▶ _Dataset section_:
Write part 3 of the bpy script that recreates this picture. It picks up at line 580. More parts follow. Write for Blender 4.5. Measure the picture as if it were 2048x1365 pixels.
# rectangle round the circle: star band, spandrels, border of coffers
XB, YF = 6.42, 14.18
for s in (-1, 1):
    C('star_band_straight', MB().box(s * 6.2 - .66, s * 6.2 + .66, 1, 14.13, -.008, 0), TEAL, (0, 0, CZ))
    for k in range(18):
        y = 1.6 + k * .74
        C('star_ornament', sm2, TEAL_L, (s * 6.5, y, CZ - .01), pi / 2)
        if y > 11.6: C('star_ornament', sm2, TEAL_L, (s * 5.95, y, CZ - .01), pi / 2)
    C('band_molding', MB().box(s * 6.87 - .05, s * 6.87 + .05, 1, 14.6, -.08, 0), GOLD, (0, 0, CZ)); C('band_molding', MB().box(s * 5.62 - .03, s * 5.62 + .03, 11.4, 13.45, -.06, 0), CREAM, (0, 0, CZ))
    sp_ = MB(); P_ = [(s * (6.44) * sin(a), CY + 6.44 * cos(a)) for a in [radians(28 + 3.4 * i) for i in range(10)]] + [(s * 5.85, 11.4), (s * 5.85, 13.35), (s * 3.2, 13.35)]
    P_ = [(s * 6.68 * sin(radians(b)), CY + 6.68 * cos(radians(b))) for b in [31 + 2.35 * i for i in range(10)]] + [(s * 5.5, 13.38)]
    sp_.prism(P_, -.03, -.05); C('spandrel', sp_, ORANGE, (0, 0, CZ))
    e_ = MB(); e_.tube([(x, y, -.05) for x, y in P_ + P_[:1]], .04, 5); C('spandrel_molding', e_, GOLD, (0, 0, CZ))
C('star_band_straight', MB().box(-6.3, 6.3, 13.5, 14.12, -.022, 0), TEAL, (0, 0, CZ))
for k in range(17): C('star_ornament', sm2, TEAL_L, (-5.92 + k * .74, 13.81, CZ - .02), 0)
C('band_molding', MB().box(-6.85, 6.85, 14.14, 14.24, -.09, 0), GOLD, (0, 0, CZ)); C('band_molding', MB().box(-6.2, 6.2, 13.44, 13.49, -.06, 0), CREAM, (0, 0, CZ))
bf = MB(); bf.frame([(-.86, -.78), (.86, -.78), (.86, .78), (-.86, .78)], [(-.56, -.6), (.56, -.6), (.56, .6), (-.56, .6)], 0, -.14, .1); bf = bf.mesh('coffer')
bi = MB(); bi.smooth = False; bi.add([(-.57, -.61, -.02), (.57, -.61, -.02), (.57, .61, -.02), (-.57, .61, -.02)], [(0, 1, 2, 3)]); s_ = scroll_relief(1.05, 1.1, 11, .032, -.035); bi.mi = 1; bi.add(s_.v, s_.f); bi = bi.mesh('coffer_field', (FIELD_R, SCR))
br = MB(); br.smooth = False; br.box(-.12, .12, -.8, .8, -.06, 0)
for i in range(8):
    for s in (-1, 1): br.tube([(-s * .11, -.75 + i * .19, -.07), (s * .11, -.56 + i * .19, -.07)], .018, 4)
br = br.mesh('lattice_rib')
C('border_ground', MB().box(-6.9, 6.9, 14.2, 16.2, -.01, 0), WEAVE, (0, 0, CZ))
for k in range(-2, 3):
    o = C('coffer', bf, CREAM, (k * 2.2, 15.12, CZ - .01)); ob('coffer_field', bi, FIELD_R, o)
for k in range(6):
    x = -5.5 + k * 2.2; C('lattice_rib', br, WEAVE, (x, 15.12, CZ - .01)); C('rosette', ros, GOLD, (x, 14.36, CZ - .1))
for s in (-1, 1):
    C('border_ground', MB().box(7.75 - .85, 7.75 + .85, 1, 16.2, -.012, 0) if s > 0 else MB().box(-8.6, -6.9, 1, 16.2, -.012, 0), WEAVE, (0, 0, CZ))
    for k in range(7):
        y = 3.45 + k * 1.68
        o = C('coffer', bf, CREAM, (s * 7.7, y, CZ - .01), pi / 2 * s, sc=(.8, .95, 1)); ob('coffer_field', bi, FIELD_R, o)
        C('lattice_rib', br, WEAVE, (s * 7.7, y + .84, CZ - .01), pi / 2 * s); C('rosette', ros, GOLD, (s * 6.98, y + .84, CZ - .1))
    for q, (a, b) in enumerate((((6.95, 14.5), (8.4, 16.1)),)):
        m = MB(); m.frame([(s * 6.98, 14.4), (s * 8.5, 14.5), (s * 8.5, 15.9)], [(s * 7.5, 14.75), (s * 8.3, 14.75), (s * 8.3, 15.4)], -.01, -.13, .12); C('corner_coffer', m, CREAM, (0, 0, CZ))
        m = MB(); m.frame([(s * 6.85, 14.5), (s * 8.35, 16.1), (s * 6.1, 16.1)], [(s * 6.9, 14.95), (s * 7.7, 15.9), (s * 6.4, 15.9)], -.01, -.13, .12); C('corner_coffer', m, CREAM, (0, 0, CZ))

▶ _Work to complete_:
Reproduce every line above without error.

▶ _Finished exercise_:
Write part 3 of the bpy script that recreates this picture. It picks up at line 580. More parts follow. Write for Blender 4.5. Measure the picture as if it were 2048x1365 pixels.
# rectangle round the circle: star band, spandrels, border of coffers
XB, YF = 6.42, 14.18
for s in (-1, 1):
    C('star_band_straight', MB().box(s * 6.2 - .66, s * 6.2 + .66, 1, 14.13, -.008, 0), TEAL, (0, 0, CZ))
    for k in range(18):
        y = 1.6 + k * .74
        C('star_ornament', sm2, TEAL_L, (s * 6.5, y, CZ - .01), pi / 2)
        if y > 11.6: C('star_ornament', sm2, TEAL_L, (s * 5.95, y, CZ - .01), pi / 2)
    C('band_molding', MB().box(s * 6.87 - .05, s * 6.87 + .05, 1, 14.6, -.08, 0), GOLD, (0, 0, CZ)); C('band_molding', MB().box(s * 5.62 - .03, s * 5.62 + .03, 11.4, 13.45, -.06, 0), CREAM, (0, 0, CZ))
    sp_ = MB(); P_ = [(s * (6.44) * sin(a), CY + 6.44 * cos(a)) for a in [radians(28 + 3.4 * i) for i in range(10)]] + [(s * 5.85, 11.4), (s * 5.85, 13.35), (s * 3.2, 13.35)]
    P_ = [(s * 6.68 * sin(radians(b)), CY + 6.68 * cos(radians(b))) for b in [31 + 2.35 * i for i in range(10)]] + [(s * 5.5, 13.38)]
    sp_.prism(P_, -.03, -.05); C('spandrel', sp_, ORANGE, (0, 0, CZ))
    e_ = MB(); e_.tube([(x, y, -.05) for x, y in P_ + P_[:1]], .04, 5); C('spandrel_molding', e_, GOLD, (0, 0, CZ))
C('star_band_straight', MB().box(-6.3, 6.3, 13.5, 14.12, -.022, 0), TEAL, (0, 0, CZ))
for k in range(17): C('star_ornament', sm2, TEAL_L, (-5.92 + k * .74, 13.81, CZ - .02), 0)
C('band_molding', MB().box(-6.85, 6.85, 14.14, 14.24, -.09, 0), GOLD, (0, 0, CZ)); C('band_molding', MB().box(-6.2, 6.2, 13.44, 13.49, -.06, 0), CREAM, (0, 0, CZ))
bf = MB(); bf.frame([(-.86, -.78), (.86, -.78), (.86, .78), (-.86, .78)], [(-.56, -.6), (.56, -.6), (.56, .6), (-.56, .6)], 0, -.14, .1); bf = bf.mesh('coffer')
bi = MB(); bi.smooth = False; bi.add([(-.57, -.61, -.02), (.57, -.61, -.02), (.57, .61, -.02), (-.57, .61, -.02)], [(0, 1, 2, 3)]); s_ = scroll_relief(1.05, 1.1, 11, .032, -.035); bi.mi = 1; bi.add(s_.v, s_.f); bi = bi.mesh('coffer_field', (FIELD_R, SCR))
br = MB(); br.smooth = False; br.box(-.12, .12, -.8, .8, -.06, 0)
for i in range(8):
    for s in (-1, 1): br.tube([(-s * .11, -.75 + i * .19, -.07), (s * .11, -.56 + i * .19, -.07)], .018, 4)
br = br.mesh('lattice_rib')
C('border_ground', MB().box(-6.9, 6.9, 14.2, 16.2, -.01, 0), WEAVE, (0, 0, CZ))
for k in range(-2, 3):
    o = C('coffer', bf, CREAM, (k * 2.2, 15.12, CZ - .01)); ob('coffer_field', bi, FIELD_R, o)
for k in range(6):
    x = -5.5 + k * 2.2; C('lattice_rib', br, WEAVE, (x, 15.12, CZ - .01)); C('rosette', ros, GOLD, (x, 14.36, CZ - .1))
for s in (-1, 1):
    C('border_ground', MB().box(7.75 - .85, 7.75 + .85, 1, 16.2, -.012, 0) if s > 0 else MB().box(-8.6, -6.9, 1, 16.2, -.012, 0), WEAVE, (0, 0, CZ))
    for k in range(7):
        y = 3.45 + k * 1.68
        o = C('coffer', bf, CREAM, (s * 7.7, y, CZ - .01), pi / 2 * s, sc=(.8, .95, 1)); ob('coffer_field', bi, FIELD_R, o)
        C('lattice_rib', br, WEAVE, (s * 7.7, y + .84, CZ - .01), pi / 2 * s); C('rosette', ros, GOLD, (s * 6.98, y + .84, CZ - .1))
    for q, (a, b) in enumerate((((6.95, 14.5), (8.4, 16.1)),)):
        m = MB(); m.frame([(s * 6.98, 14.4), (s * 8.5, 14.5), (s * 8.5, 15.9)], [(s * 7.5, 14.75), (s * 8.3, 14.75), (s * 8.3, 15.4)], -.01, -.13, .12); C('corner_coffer', m, CREAM, (0, 0, CZ))
        m = MB(); m.frame([(s * 6.85, 14.5), (s * 8.35, 16.1), (s * 6.1, 16.1)], [(s * 6.9, 14.95), (s * 7.7, 15.9), (s * 6.4, 15.9)], -.01, -.13, .12); C('corner_coffer', m, CREAM, (0, 0, CZ))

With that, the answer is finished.